Scientists Invade Duluth to Share Emerald Ash Borer Research
The Globe (July 24, 2017)

Scientists have been studying emerald ash borers since the Chinese insects started killing ash trees near Detroit 15 years ago.

They've been following the imported insects' march east, then north and now west and watching the bugs kill nearly every ash tree in their path.

But those were mostly green ash, with some white and blue ash, too — the kind of trees that once lined urban avenues, wooded parks and farm woodlots across much of the country.

Now, with ash borers expanding their range in Duluth, the critters are on the doorstep of nearly 1 billion black ash across northern Minnesota's forests, and no one knows what's going to happen.

"We have some ideas, but nobody really knows. You really are going to be the laboratory for how EAB impacts black ash ecosystems," said Dan Kashian, a scientist at Wayne State University in Michigan.

That's why Kashian and more than 170 other scientists and forestry experts will converge on Duluth this week to share their knowledge of the emerald ash borer and the future of ash trees in North America.

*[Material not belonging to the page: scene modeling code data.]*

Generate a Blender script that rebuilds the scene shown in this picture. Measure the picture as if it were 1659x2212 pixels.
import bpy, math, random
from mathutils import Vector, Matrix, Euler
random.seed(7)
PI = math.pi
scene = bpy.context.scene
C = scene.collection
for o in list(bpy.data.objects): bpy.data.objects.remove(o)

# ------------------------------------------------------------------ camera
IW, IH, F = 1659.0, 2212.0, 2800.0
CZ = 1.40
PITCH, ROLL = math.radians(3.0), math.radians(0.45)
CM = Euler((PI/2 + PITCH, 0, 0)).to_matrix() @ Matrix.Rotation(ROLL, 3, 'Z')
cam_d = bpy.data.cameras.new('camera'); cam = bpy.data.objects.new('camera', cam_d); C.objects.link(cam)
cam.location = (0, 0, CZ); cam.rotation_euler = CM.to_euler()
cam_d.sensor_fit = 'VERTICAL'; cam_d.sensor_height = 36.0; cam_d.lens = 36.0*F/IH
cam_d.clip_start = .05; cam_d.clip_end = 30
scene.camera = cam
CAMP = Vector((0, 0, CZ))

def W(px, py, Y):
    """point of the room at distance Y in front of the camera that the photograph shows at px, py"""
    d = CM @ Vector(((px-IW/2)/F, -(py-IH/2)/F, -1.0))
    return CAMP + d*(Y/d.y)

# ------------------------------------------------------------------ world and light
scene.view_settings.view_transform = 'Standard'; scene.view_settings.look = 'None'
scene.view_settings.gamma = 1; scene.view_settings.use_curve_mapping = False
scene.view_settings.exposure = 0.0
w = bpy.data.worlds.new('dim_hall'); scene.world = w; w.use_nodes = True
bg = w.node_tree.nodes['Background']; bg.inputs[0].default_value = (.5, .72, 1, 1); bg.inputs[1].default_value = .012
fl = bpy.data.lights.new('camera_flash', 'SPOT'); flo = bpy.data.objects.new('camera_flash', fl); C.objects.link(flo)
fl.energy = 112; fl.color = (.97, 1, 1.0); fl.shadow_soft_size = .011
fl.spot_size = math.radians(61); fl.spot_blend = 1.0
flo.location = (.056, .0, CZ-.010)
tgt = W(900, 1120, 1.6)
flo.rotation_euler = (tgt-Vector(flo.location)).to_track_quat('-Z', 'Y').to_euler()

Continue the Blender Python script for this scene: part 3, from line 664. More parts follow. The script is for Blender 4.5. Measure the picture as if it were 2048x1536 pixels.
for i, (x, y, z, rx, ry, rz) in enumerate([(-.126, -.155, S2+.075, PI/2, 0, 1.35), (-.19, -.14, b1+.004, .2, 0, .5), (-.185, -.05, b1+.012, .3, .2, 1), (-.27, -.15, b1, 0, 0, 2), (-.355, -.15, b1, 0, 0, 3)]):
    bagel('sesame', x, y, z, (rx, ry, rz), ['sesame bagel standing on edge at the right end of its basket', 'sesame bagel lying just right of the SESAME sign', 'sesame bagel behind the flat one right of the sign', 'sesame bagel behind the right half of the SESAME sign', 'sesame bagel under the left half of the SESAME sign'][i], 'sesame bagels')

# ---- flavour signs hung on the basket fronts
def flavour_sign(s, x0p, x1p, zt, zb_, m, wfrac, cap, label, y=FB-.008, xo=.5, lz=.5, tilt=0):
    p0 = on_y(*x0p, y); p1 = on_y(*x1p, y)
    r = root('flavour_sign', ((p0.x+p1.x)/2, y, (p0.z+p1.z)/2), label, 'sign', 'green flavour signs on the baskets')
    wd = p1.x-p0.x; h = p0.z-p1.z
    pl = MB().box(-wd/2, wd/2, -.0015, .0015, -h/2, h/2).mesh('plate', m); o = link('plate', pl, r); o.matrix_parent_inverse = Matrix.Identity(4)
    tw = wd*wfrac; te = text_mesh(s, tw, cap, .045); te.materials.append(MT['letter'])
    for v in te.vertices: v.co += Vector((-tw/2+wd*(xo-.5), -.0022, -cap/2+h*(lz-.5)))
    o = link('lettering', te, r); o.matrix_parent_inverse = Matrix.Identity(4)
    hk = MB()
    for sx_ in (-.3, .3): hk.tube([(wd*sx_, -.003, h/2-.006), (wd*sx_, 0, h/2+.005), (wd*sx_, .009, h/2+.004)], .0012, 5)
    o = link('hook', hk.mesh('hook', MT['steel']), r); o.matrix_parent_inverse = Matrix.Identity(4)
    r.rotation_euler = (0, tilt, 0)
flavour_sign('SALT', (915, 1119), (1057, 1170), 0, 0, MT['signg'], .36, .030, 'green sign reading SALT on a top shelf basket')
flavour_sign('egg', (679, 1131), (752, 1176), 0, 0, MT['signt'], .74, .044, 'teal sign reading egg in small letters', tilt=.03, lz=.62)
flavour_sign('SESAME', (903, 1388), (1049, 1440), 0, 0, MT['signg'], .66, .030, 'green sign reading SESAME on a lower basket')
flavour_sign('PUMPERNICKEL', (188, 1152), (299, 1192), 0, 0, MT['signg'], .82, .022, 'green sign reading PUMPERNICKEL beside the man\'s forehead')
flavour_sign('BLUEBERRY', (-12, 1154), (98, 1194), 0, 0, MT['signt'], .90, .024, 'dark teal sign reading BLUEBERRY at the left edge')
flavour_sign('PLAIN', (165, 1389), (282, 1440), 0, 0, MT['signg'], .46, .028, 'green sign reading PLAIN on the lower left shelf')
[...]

It's the biggest emerald ash borer symposium ever, an effort to get as much information out as possible on what researchers know so far about the pest and what questions remain unanswered that need to be tackled.

The group is especially interested in early results from experiments in northern Minnesota and Michigan's Upper Peninsula where scientists are replicating expected ash borer damage to black ash forests and seeing what might grow in their place.

Because black ash are such swampy ground trees, there are concerns that no other trees will be able to grow there, and vast swathes of northern forest will become scruffy, wet brushlands filled with tag alder and invasive buckthorn. If no big trees grow, scientists also are worried what will happen with the water table in those lowlands.

"We really wanted to focus on what options are available to manage these (black ash) ecosystems given the inevitable invasion by EAB," said Randall Kolka, a scientist with the U.S. Forest Service's Northern Research Station, who helped organize the Duluth event. "What happens if you have these straws sucking up water and then take the straws away."